▼▼▼

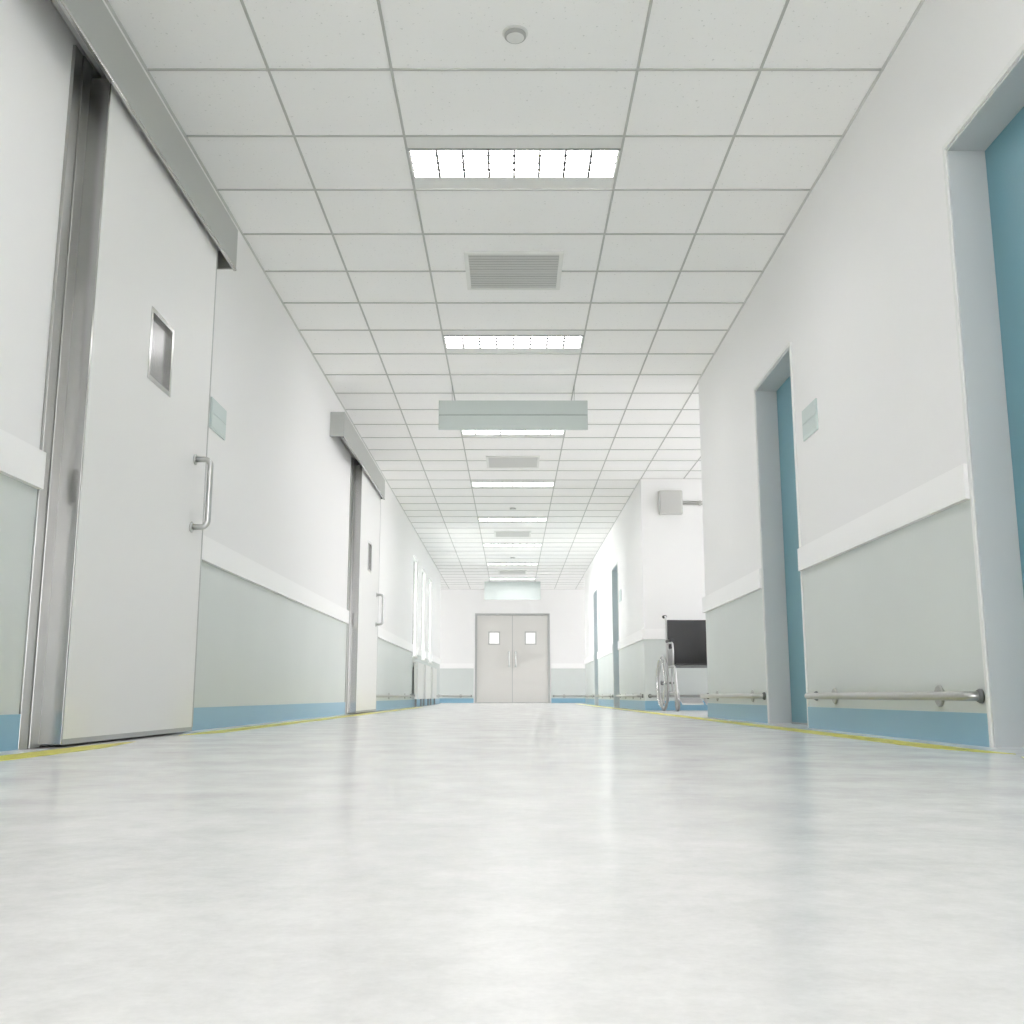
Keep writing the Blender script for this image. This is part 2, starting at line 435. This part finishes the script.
# ------------------------------------------------------------ ceiling fittings
ordn = ['nearest to the camera end', '']
def make_light():
    t = thing('ceiling_light', (0, lights_y[0], H), 'x', 'ceiling light')
    hx, hy, ox, oy0, oy1 = .594, ROW / 2 - .006, .583, -.155, .160
    f = B()
    f.box(-hx, hx, -hy, oy0, 0, .01); f.box(-hx, hx, oy1, hy, 0, .01); f.box(-hx, -ox, oy0, oy1, 0, .01); f.box(ox, hx, oy0, oy1, 0, .01)
    f.box(-hx, hx, oy0 - .01, oy0, .01, .07); f.box(-hx, hx, oy1, oy1 + .01, .01, .07)
    f.box(-hx, -ox, oy0, oy1, .01, .07); f.box(ox, hx, oy0, oy1, .01, .07); f.box(-hx, hx, oy0, oy1, .062, .07)
    f.make('housing', 'fit', t)
    B().box(-hx, hx, oy0 - .012, oy0, -.007, .0).make('edge_lip', 'lip', t)
    B().box(-ox, ox, oy0, oy1, .030, .036).make('diffuser', 'lamp', t)
    l = B()
    for i in range(1, 8):
        x = -ox + 2 * ox * i / 8; l.box(x - .0065, x + .0065, oy0, oy1, .0, .012)
    for i in range(1, 4):
        y = oy0 + (oy1 - oy0) * i / 4; l.box(-ox, ox, y - .005, y + .005, .001, .010)
    l.make('louver', 'louver', t)
    return t
G = 'louvred lights in the middle row of the ceiling'
L0 = make_light()
desc = {4: 'large louvred ceiling light closest to the viewer, between detector and grille',
        5: 'louvred ceiling light just in front of the first hanging sign',
        6: 'louvred ceiling light just below the first hanging sign in the picture, partly covered by it',
        7: 'louvred ceiling light right behind the second grille',
        8: 'louvred ceiling light between second detector and third grille',
        9: 'louvred ceiling light just behind the third grille',
        10: 'louvred ceiling light just in front of the fourth grille',
        11: 'farthest louvred ceiling light, just above the far hanging sign'}
for i, y in enumerate(lights_y):
    o = L0 if i == 0 else copy_tree(L0)
    o.location = (0, y, H); o['group'] = G
    o['label'] = desc.get(i, 'louvred ceiling light in the corridor behind the camera')

def make_vent():
    t = thing('ceiling_vent', (0, 0, H), 'x', 'air vent')
    hx, hy, q = .345, .33, .03
    f = B(); z0, z1 = -.016, 0
    f.box(-hx, hx, -hy, -hy + q, z0, z1, .003); f.box(-hx, hx, hy - q, hy, z0, z1, .003); f.box(-hx, -hx + q, -hy + q, hy - q, z0, z1, .003); f.box(hx - q, hx, -hy + q, hy - q, z0, z1, .003)
    f.make('frame', 'ventw', t)
    B().box(-hx + q, hx - q, -hy + q, hy - q, -.003, -.001).make('backing', 'ventd', t)
    n = 14; s = B()
    for k in range(n):
        y = -hy + q + (2 * hy - 2 * q) * (k + .5) / n
        s.box(-hx + q, hx - q, y - .013, y + .013, -.0105, -.0085, rot=Matrix.Rotation(math.radians(-8), 3, 'X'))
    s.make('louvre_slats', 'slat', t)
    return t
V0 = make_vent()
for i, (y, lb) in enumerate([(6.99, 'slatted square ceiling vent closest to the viewer, between two lights'),
                             (13.13, 'slatted ceiling vent right behind the first hanging sign'),
                             (19.20, 'third slatted ceiling vent down the corridor, beyond second detector'),
                             (25.25, 'farthest slatted ceiling vent, last before the far hanging sign')]):
    o = V0 if i == 0 else copy_tree(V0)
    o.location = (0, y, H); o['label'] = lb; o['group'] = 'slatted ceiling vents'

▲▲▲

▶ _PROBLEM TO WORK ON_
Restate each line from the start of the listing through the line bearing "o['label'] = desc.get(i, 'louvred" word for word. Drop the pictures.

▶ _OUTPUT OF THE EXERCISE_
Keep writing the Blender script for this image. This is part 2, starting at line 435. This part finishes the script.
# ------------------------------------------------------------ ceiling fittings
ordn = ['nearest to the camera end', '']
def make_light():
    t = thing('ceiling_light', (0, lights_y[0], H), 'x', 'ceiling light')
    hx, hy, ox, oy0, oy1 = .594, ROW / 2 - .006, .583, -.155, .160
    f = B()
    f.box(-hx, hx, -hy, oy0, 0, .01); f.box(-hx, hx, oy1, hy, 0, .01); f.box(-hx, -ox, oy0, oy1, 0, .01); f.box(ox, hx, oy0, oy1, 0, .01)
    f.box(-hx, hx, oy0 - .01, oy0, .01, .07); f.box(-hx, hx, oy1, oy1 + .01, .01, .07)
    f.box(-hx, -ox, oy0, oy1, .01, .07); f.box(ox, hx, oy0, oy1, .01, .07); f.box(-hx, hx, oy0, oy1, .062, .07)
    f.make('housing', 'fit', t)
    B().box(-hx, hx, oy0 - .012, oy0, -.007, .0).make('edge_lip', 'lip', t)
    B().box(-ox, ox, oy0, oy1, .030, .036).make('diffuser', 'lamp', t)
    l = B()
    for i in range(1, 8):
        x = -ox + 2 * ox * i / 8; l.box(x - .0065, x + .0065, oy0, oy1, .0, .012)
    for i in range(1, 4):
        y = oy0 + (oy1 - oy0) * i / 4; l.box(-ox, ox, y - .005, y + .005, .001, .010)
    l.make('louver', 'louver', t)
    return t
G = 'louvred lights in the middle row of the ceiling'
L0 = make_light()
desc = {4: 'large louvred ceiling light closest to the viewer, between detector and grille',
        5: 'louvred ceiling light just in front of the first hanging sign',
        6: 'louvred ceiling light just below the first hanging sign in the picture, partly covered by it',
        7: 'louvred ceiling light right behind the second grille',
        8: 'louvred ceiling light between second detector and third grille',
        9: 'louvred ceiling light just behind the third grille',
        10: 'louvred ceiling light just in front of the fourth grille',
        11: 'farthest louvred ceiling light, just above the far hanging sign'}
for i, y in enumerate(lights_y):
    o = L0 if i == 0 else copy_tree(L0)
    o.location = (0, y, H); o['group'] = G
    o['label'] = desc.get(i, 'louvred ceiling light in the corridor behind the camera')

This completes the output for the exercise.